Confronted with the reality of Pelosi's visit, it would have been wiser to say nothing and see if she could draw Damascus out of its shell. It is no secret that Syria wants to improve its relations with the US. Moreover, there is likelihood that if the country were taken more seriously by Washington, rather than constantly excluded from the political limelight, it would pursue policies more to the White House's liking. As it happens, it seems that Pelosi's visit has built bridges with Damascus and laid the grounds for possible renewed peace talks between it and the Israelis.
Bush, however, doesn't seem interested. He keeps his head firmly stuck in the sand, willfully ignoring the reality that without Syria there is no chance of a Middle East settlement. The policy has all the sanity of that pursued by Washington in the 1950s and 60s toward China, trying to pretend that it was not there. It wasn't until Richard Nixon that the US recognized the folly of ignorance. Bush, in contract to Nixon, doesn't seem to recognize the importance of statesmanship.

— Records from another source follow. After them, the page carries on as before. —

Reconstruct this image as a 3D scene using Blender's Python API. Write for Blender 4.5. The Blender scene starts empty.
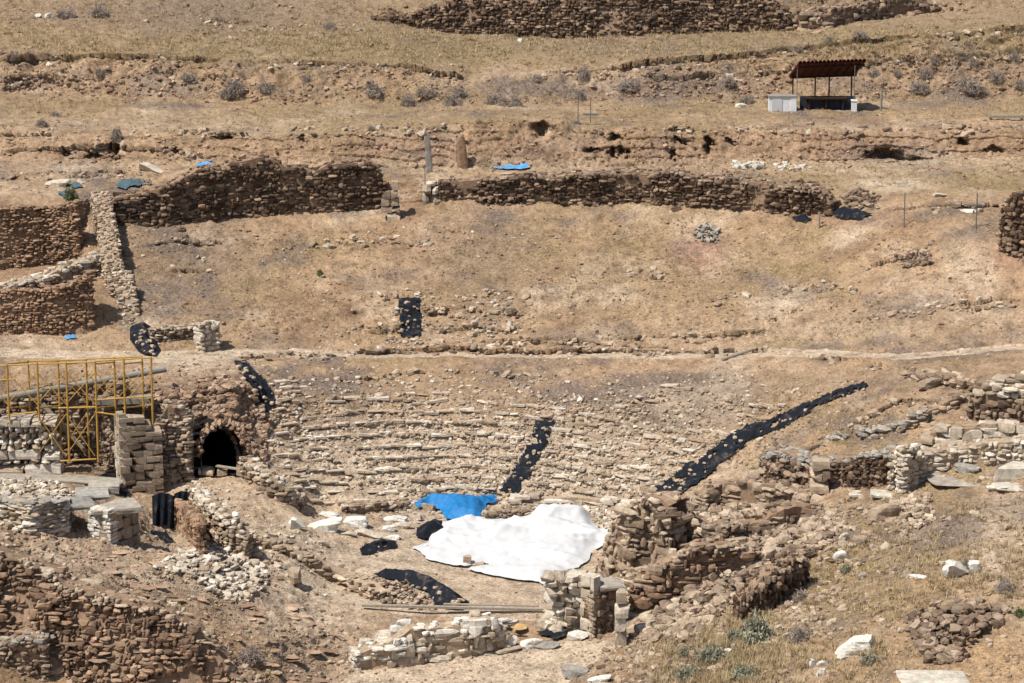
import bpy, math, random
import numpy as np
from mathutils import Vector
from mathutils.bvhtree import BVHTree

random.seed(7); RNG = np.random.default_rng(7)
C = bpy.context.scene
COL = C.collection

# ------------------------------------------------------------ camera, light, exposure
PITCH = math.radians(13.0); FPX = 2904.0; CAMZ = 40.0
cam_d = bpy.data.cameras.new('camera'); cam = bpy.data.objects.new('camera', cam_d); COL.objects.link(cam)
cam_d.sensor_width = 36.0; cam_d.lens = FPX / 1024 * 36.0
cam_d.clip_start = 1.0; cam_d.clip_end = 3000
cam.location = (0, 0, CAMZ); cam.rotation_euler = (math.radians(90) - PITCH, 0, 0)
C.camera = cam
SUN = np.array([-0.44, -0.27, 0.86]); SUN /= np.linalg.norm(SUN)
w = bpy.data.worlds.new('World'); C.world = w; w.use_nodes = True
nt = w.node_tree; sky = nt.nodes.new('ShaderNodeTexSky'); sky.sky_type = 'NISHITA'; sky.sun_disc = False
sky.sun_elevation = math.asin(SUN[2]); sky.sun_rotation = math.atan2(SUN[0], SUN[1])
sky.dust_density = 2.0; sky.altitude = 600
bg = nt.nodes['Background']; nt.links.new(sky.outputs[0], bg.inputs[0]); bg.inputs[1].default_value = 0.085
sd = bpy.data.lights.new('sun', 'SUN'); so = bpy.data.objects.new('sun', sd); COL.objects.link(so)
sd.energy = 4.1; sd.angle = math.radians(0.5); sd.color = (1.0, 0.955, 0.89)
so.rotation_euler = Vector(SUN).to_track_quat('Z', 'Y').to_euler(); so.location = (0, 100, 120)
vs = C.view_settings; vs.view_transform = 'Standard'; vs.look = 'None'; vs.gamma = 1.0; vs.use_curve_mapping = False
vs.exposure = 0.62

# ------------------------------------------------------------ helpers: camera geometry
def dep(v): return PITCH + np.arctan((np.asarray(v, float) - 341.5) / FPX)
def unproj(u, v, Y):
    """World point seen at pixel (u, v) that lies Y metres ahead of the camera."""
    u = np.asarray(u, float); v = np.asarray(v, float); Y = np.asarray(Y, float)
    a = (u - 512) / FPX; b = (341.5 - v) / FPX
    dy = math.cos(PITCH) + b * math.sin(PITCH); dz = -math.sin(PITCH) + b * math.cos(PITCH)
    t = Y / dy
    return np.stack([a * t, Y + 0 * a, CAMZ + dz * t], -1)

def _hash(ix, iy, iz, seed):
    h = (ix.astype(np.int64) * 374761393 + iy.astype(np.int64) * 668265263 + iz.astype(np.int64) * 2147483647 + seed * 974711) & 0xffffffff
    h = ((h ^ (h >> 13)) * 1274126177) & 0xffffffff
    h = ((h ^ (h >> 16)) * 2246822519) & 0xffffffff
    return ((h ^ (h >> 15)) & 0xffffff) / float(0xffffff)
def vnoise(P, f, seed=0):
    Q = P * f + 100.37; I = np.floor(Q); F = Q - I; F = F * F * (3 - 2 * F); I = I.astype(np.int64); r = 0
    for dx in (0, 1):
        wx = F[..., 0] if dx else 1 - F[..., 0]
        for dy in (0, 1):
            wy = F[..., 1] if dy else 1 - F[..., 1]
            for dz in (0, 1):
                wz = F[..., 2] if dz else 1 - F[..., 2]
                r = r + wx * wy * wz * _hash(I[..., 0] + dx, I[..., 1] + dy, I[..., 2] + dz, seed)
    return r * 2 - 1
def fbm(P, f, o=4, seed=0, g=0.5):
    r = 0; a = 1.0; s = 0
    for k in range(o):
        r = r + a * vnoise(P, f * 2.03 ** k, seed + k * 17); s += a; a *= g
    return r / s

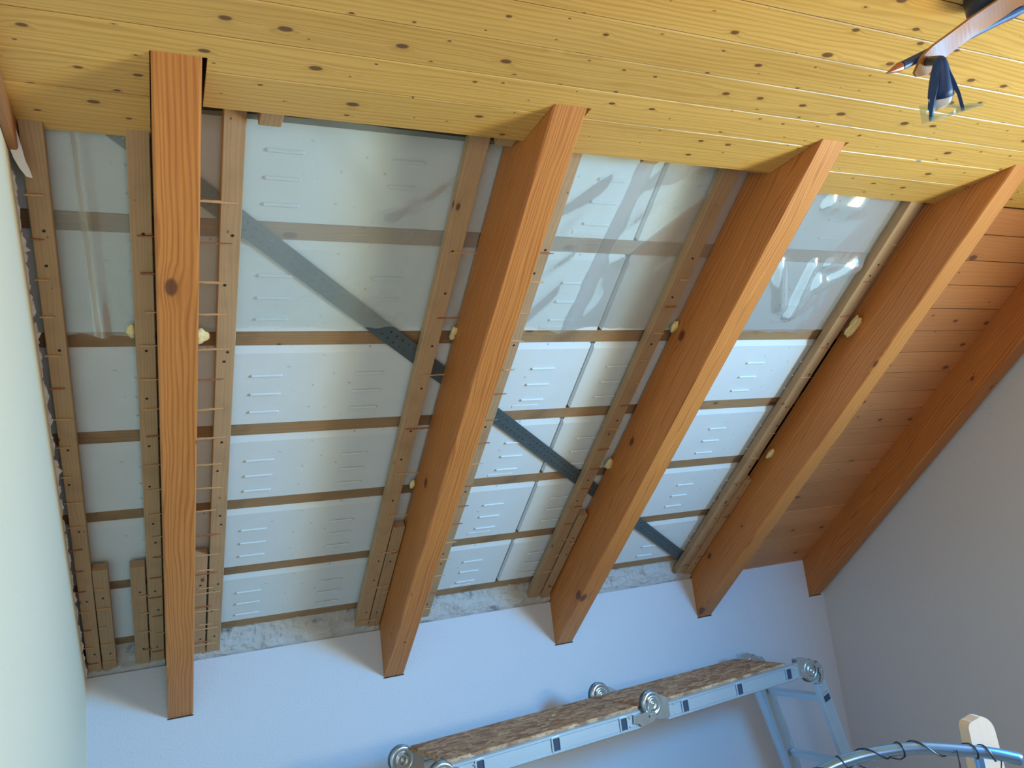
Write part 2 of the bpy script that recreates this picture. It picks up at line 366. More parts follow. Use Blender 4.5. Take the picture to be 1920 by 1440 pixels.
# dark roof layer behind everything
bm = bmesh.new(); addbox(bm, XL - .16, XR + .16, 0.0, 3.6, 0.262, 0.28)
st('roof_backing', frombm('roof_backing', bm, 'under'), 'dark roof layer behind the insulation', MS)
bm = bmesh.new(); addbox(bm, XL - .16, XR + .16, -1.5, 1.72, ZC + 0.05, ZC + 0.07)  # unseen dark slab added over the boards to seal out light
st('roof_backing', frombm('ceiling_backing', bm, 'under'), 'dark slab added above the ceiling boards to shut out light')

# window in the right gable, outside the picture (its panes give the daylight)
wn = empty('window_1', T(XR - 0.001, WIN[1], WIN[2])); wn['kind'] = 'structure'; wn['label'] = 'white framed gable window'
bm = bmesh.new()
for (y0, y1, z0, z1) in ((-.62, -.55, -.57, .57), (.55, .62, -.57, .57), (-.55, .55, .5, .57), (-.55, .55, -.57, -.5)):
    addbox(bm, -0.05, 0.0, y0, y1, z0, z1, 0.004)
put('window_frame', frombm('window_frame', bm, 'white'), None, wn)

# ---- ceiling boards
M['groove'] = plain('joint_shade_varnish', (0.20, 0.10, 0.035), 0.7)  # gap shade put into the colour of the joint faces, with darkened varnish
def bmboard(bm, mat):
    me = frombm('board', bm, mat); me.materials.append(M['groove'])
    for p in me.polygons:
        if 0.0019 < p.center.z < 0.0098 and abs(p.normal.x) < .5: p.material_index = 1
    return me
PITCH = 0.1085
def board_profile(y0, y1, z, up=1, th=0.013, ch=0.0016, tong=0.0026):
    # face down at z; chamfered edges and a recessed tongue bridging the joint
    return [(y0, z + up * (ch + .001)), (y0 + ch, z), (y1 - ch - tong, z), (y1 - tong, z + up * (ch + .001)),
            (y1 - tong, z + up * 0.009), (y1 + 0.001, z + up * 0.009), (y1 + 0.001, z + up * th), (y0, z + up * th)]
ceil = empty('ceiling', T(0, 0, ZC)); ceil['kind'] = 'structure'; ceil['label'] = 'knotty pine tongue and groove ceiling'
seams = [0.856 + PITCH * 0 ]
ys = [1.287, 1.179, 1.070, 0.962, 0.856]
while ys[-1] > -1.35: ys.append(ys[-1] - PITCH)
ys = ys[::-1]
for i in range(len(ys) - 1):
    bm = bmesh.new(); yc = ys[i]
    prism(bm, board_profile(0, ys[i + 1] - ys[i], 0), 0, XL, XR)
    put('board', bmboard(bm, 'ceil'), T(0, yc, 0), ceil)
BAYS = [(XL, 0.016, 1.664), (0.112, 0.818, 1.517), (0.912, 1.600, 1.546), (1.699, 2.383, 1.632), (2.476, 3.108, 1.606)]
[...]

It is fatuous to say, as present Republicans are doing, that Pelosi's Syrian trip has undermined the president's Middle East policies. That suggests that the president's policies are working. Who can name a single one? They are all a wreck. Bush has the opposite of the Midas Touch in the Middle East: Everything he handles turns from a potential golden opportunity into a treacherous liability. Yet when someone tries to bring some common sense back into the US' Middle East thinking, the White House takes umbrage.
It shows how far the Bush administration has lost the plot in the Middle East.